Talk by Marco Benedetti:
QBF: Departing from the Search Paradigm

Filed under: News, Meetings — admin at 6:17 pm on Tuesday, February 20, 2007

Date : Friday, February 23 2007
Time : 3-4pm
Room : PT 266

Abstract

Checkers for propositional satisfiability (SAT solvers) are the most effective tools for solving important classes of industrial-scale problems (in computer-aided design of integrated circuits, planning, model checking, scheduling, cryptography, …). One step “ahead” of SAT solvers, we encounter QBF provers. They manipulate the language of QBFs (Quantified Boolean Formulas), which adds the valuable possibility of quantifying universally over the truth value of variables.
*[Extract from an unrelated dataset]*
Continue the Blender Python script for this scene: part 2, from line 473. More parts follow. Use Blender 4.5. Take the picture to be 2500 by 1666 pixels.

Such extra capability allows us to capture further application-relevant problems, and to obtain substantially compressed representations for classical ones (e.g. bounded model checking). Unquestionably, the most effective complete method to decide SAT is backtracking search (the “DPLL” method). The same was true of QBF, until 2004. Since then, several alternative decision procedures have been proposed which seem to tarnish the unrivaled reputation of the “search paradigm” in propositional reasoning. When universal quantifiers enter the game, alternative forms of reasoning which are more abstract than brute search gain credibility. In this seminar, we discuss the algorithms and techniques employed by a state-of-the-art QBF solver (sKizzo) which does its best to eschew “search”. Among these techniques we mention: quantifier elimination, symbolic skolemization, and abstract branching. Experimental results and applications to real-world cases are also discussed, together with the issues in certifying the correctness of solvers’ answers.

Speaker’s Biography

After obtaining his PhD in 2002 at DIS (Department of Informatics and Systems Science, Univ. La Sapienza, Rome, Italy) with a thesis entitled “Bridging Refutation and Search in Propositional Satisfiability”, Marco Benedetti moved to ITC-Irst (Institute for Scientific and Technological Research, Trento, Italy) where he has been working on SAT-based techniques for Model Checking. In the last few years he has focused on the theory and applications of Quantified Boolean Formulas (QBFs), a framework that allows to automate eduction in formal verification, planning, model checking, etc. He has developed many algorithms and techniques for evaluating and certifying QB formulas, all of which are implemented in the state-of-the-art solver “sKizzo”. Currently, Dr. Benedetti is a Research Associate at LIFO (Laboratoire d’Informatique Fondamentale d’Orléans, France), where he works mainly on extensions of Quantified Constraint Satisfaction Problems (QCSPs), for which he has co-designed a publicly available solver called QeCode.